Thursday, July 13, 2006

Web server and database server time difference

Time difference between web server and database server can cause hard-to-find bugs. This is what I experienced recently after deploying a web application to a live server. Unlike our development server where IIS and SQL Server reside in one machine, in the live server we have a SQL Server sitting in one machine and IIS sitting in another machine.

For some reasons, time syncronization in both servers (Windows 2003) did not work and as a result there was significant time difference between the two servers.
Because of the time difference, application features that depend on comparison between current time and stored datetime value will not work properly. For example, when I save User's password expiry date, I call DateTime.Now from the application (using the web server's time) and save the value to the database. In the stored procedure, I check if a password is expired using statement like:

-- check if password is expired
IF @PwdExpDate <= GETDATE()
    
-- password is expired
    
ELSE
    
-- password is still valid



Since Password Expiry Date is set in the web server and then compared in the database server, this comparison does not work properly due to the time difference.

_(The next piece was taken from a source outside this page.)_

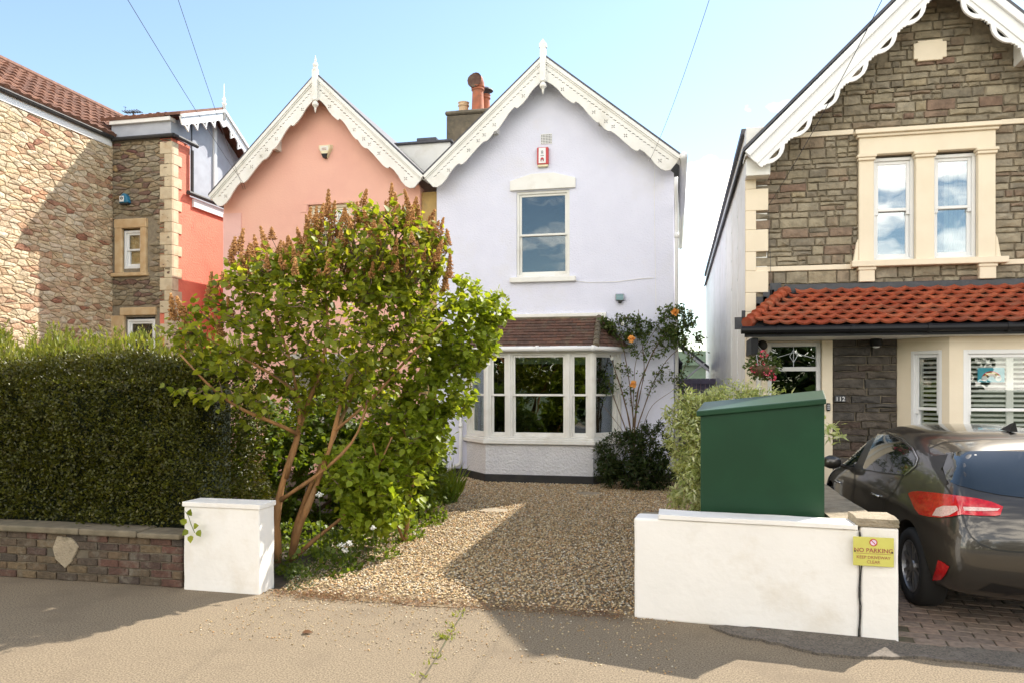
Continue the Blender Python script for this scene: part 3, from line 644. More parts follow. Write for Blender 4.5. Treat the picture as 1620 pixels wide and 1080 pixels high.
coursed(st, fs_, SX0+.12, sp0, 2.95, zst0-.04)
coursed(st, fs_, SX0+.125, sp0, zst0+.04, zst1-.04, in_gable)
coursed(st, fs_, sp0, sp1+.02, 2.95, zu(1470, 420)); coursed(st, fs_, sp1, SX1, 2.95, zst0-.04)
coursed(st, fs_, sp1, SX1, zst0+.04, zst1-.04, in_gable); coursed(st, fs_, SX0, SX1, zst1+.04, SA[1], lambda x, z: in_gable(x, z) and not (sp0 < x < sp1 and z < zt1-.02))
st.build('stonework', 'rubble', sh)
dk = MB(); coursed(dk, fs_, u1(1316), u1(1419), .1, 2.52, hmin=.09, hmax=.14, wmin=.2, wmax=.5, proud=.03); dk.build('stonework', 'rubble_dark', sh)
for a_, b_, z_ in ((SX0, sp0-.06, zst0), (sp1+.08, SX1, zst0), (SX0+.2, sp0-.06, zst1), (sp1+.08, SX1-.2, zst1)):
    MB().box(a_, b_, -.03, .011, z_-.035, z_+.035, fs_).build('string_course', 'cream', sh, bevel=.006)
qn = MB(); z = 2.3; i = 0
while z < 5.1:
    h = .31 if i % 2 else .27; qn.box(SX0-.012, SX0+(.30 if i % 2 else .135), -.055, .011, z, z+h-.002, fs_); z += h; i += 1
qn.box(SX0-.012, SX0+.135, -.033, .011, 0, 2.3, fs_)
qn.build('quoins', 'cream', sh, bevel=.006)
sr = MB()
pil = [(sp0, W1[0]+.005), (W1[1]-.005, W2[0]+.005), (W2[1]-.005, sp1)]
for a_, b_ in pil:
    sr.box(a_, b_, -.07, .02, wz0, wz1+.0, fs_); sr.box(a_-.015, b_+.015, -.10, .02, wz1-.07, wz1-.03, fs_); sr.box(a_-.03, b_+.03, -.115, .02, wz1-.03, wz1+.01, fs_)
sr.box(sp0-.0, sp1+.0, -.075, .02, wz1+.01, zt1-.10, fs_); sr.box(sp0-.03, sp1+.03, -.11, .02, zt1-.10, zt1-.06, fs_); sr.box(sp0-.06, sp1+.06, -.15, .02, zt1-.06, zt1, fs_)
sr.prism([(sp0-.07, wz0), (sp0, wz0), (sp0, wz0+.32), (sp0-.03, wz0+.25)], -.06, .011, fs_); sr.prism([(sp1+.07, wz0), (sp1, wz0), (sp1, wz0+.32), (sp1+.03, wz0+.25)], -.06, .011, fs_)
sr.box(sp0-.10, sp1+.14, -.13, .02, wz0-.085, wz0-.001, fs_)
for a_ in (sp0, sp1-.2): sr.box(a_, a_+.2, -.09, .02, wz0-.29, wz0-.086, fs_); sr.box(a_-.015, a_+.215, -.105, .02, wz0-.13, wz0-.086, fs_)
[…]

Although fixing time difference between the two servers is easy, I started to think whether we can always safely assume that both the web server and database server has the same time. Or do we need to introduce a programming guideline here:

"Datetime that is set in one machine can only be safely compared to the current time from the same machine"

In my case, the above guideline implies to moving the comparison logic from stored procedure to the application layer, or the other way around, setting the expiry date at the stored procedure and perform the comparison in the stored procedure as well.